MEMORANDUM **
Stephen J. Alexander appeals his jury conviction for willful subscription to a false tax return, in violation of 26 U.S.C. § 7206(1). We affirm. Because the parties are familiar with the factual and procedural history of the case, we will not recount it here.
I
There is sufficient evidence to support a conviction if, viewing the evidence in the light most favorable to the government, any rational trier of fact could have found the essential elements of the crime beyond a reasonable doubt. Jackson v. Virginia, 443 U.S. 307, 319, 99 S.Ct. 2781, 61 L.Ed.2d 560 (1979). In reviewing the record for sufficiency of the evidence, we must view the evidence and inferences to be drawn from it in the light most favorable to the government. Id.

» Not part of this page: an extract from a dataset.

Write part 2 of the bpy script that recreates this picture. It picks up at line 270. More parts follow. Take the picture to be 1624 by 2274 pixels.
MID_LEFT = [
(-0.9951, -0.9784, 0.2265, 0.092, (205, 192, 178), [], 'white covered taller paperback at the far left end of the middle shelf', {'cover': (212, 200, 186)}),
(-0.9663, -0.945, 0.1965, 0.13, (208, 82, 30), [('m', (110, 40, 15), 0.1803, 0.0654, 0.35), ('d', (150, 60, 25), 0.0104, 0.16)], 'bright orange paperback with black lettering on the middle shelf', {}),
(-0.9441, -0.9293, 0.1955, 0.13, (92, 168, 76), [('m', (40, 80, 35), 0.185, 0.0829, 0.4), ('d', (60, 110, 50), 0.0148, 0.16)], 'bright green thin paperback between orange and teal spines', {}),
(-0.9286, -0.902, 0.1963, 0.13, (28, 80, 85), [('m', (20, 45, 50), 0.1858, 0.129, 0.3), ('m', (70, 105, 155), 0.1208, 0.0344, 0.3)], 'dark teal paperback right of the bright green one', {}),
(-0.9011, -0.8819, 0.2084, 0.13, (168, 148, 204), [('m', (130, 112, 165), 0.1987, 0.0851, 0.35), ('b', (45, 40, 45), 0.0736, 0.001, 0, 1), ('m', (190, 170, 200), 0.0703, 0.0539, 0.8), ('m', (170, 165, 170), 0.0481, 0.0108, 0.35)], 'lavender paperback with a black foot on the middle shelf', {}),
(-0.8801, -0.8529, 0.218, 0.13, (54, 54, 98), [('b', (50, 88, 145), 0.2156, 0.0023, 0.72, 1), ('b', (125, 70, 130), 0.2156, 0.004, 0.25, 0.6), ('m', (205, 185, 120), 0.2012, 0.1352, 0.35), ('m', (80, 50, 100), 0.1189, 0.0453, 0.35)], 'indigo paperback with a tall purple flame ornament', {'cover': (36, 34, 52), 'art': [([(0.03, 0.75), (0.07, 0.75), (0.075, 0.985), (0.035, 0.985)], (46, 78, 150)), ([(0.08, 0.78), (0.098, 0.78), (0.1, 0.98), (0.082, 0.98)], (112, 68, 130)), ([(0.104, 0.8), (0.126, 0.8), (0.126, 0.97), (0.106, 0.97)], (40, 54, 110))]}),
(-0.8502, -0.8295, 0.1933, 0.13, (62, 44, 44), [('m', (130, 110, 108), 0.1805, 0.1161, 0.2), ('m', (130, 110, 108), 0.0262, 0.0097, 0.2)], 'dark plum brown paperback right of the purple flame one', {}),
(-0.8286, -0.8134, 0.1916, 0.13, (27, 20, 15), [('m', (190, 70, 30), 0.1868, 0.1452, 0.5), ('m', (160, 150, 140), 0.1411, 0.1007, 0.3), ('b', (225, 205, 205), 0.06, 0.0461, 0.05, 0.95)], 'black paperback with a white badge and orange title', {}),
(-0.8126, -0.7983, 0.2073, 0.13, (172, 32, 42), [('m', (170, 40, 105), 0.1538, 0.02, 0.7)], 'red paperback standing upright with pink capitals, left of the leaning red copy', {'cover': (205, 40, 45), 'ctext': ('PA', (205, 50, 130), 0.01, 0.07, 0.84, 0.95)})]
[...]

Alexander claims the government presented insufficient evidence that the omission of a $200,000 commission from his 1997 tax return was willful. However, there was sufficient evidence from which the jury could infer intent. Alexander was sophisticated in tax matters, having earned a law degree and a Masters in Business Administration. He was not only licensed to practice law, but was also licensed as a real estate broker. The tax return was relatively uncomplicated, and the unreported commission was far in excess of his normal annual income. Alexander told an IRS agent that he considered the commission to be income. From these facts, among others, a rational jury could have drawn the conclusion that Alexander was aware of the omission of the income on his tax return and therefore knowingly and deliberately subscribed to a false tax return.
II
The district court did not abuse its discretion by excluding testimony of Alexander’s tax preparer. Alexander was not precluded from calling the tax preparer to testify, and the district court only excluded testimony related to a hearsay statement made by Alexander to his tax preparer and relayed to an Internal Revenue Service agent. That statement did not qualify under the state of mind exception to the hearsay doctrine pursuant to Rule 803(3) of the Federal Rules of Evidence, and was inadmissible. Fed.R.Evid. 802.
AFFIRMED.
This disposition is not appropriate for publication and may not be cited to or by the courts of this circuit except as provided by 9th Cir. R. 36-3.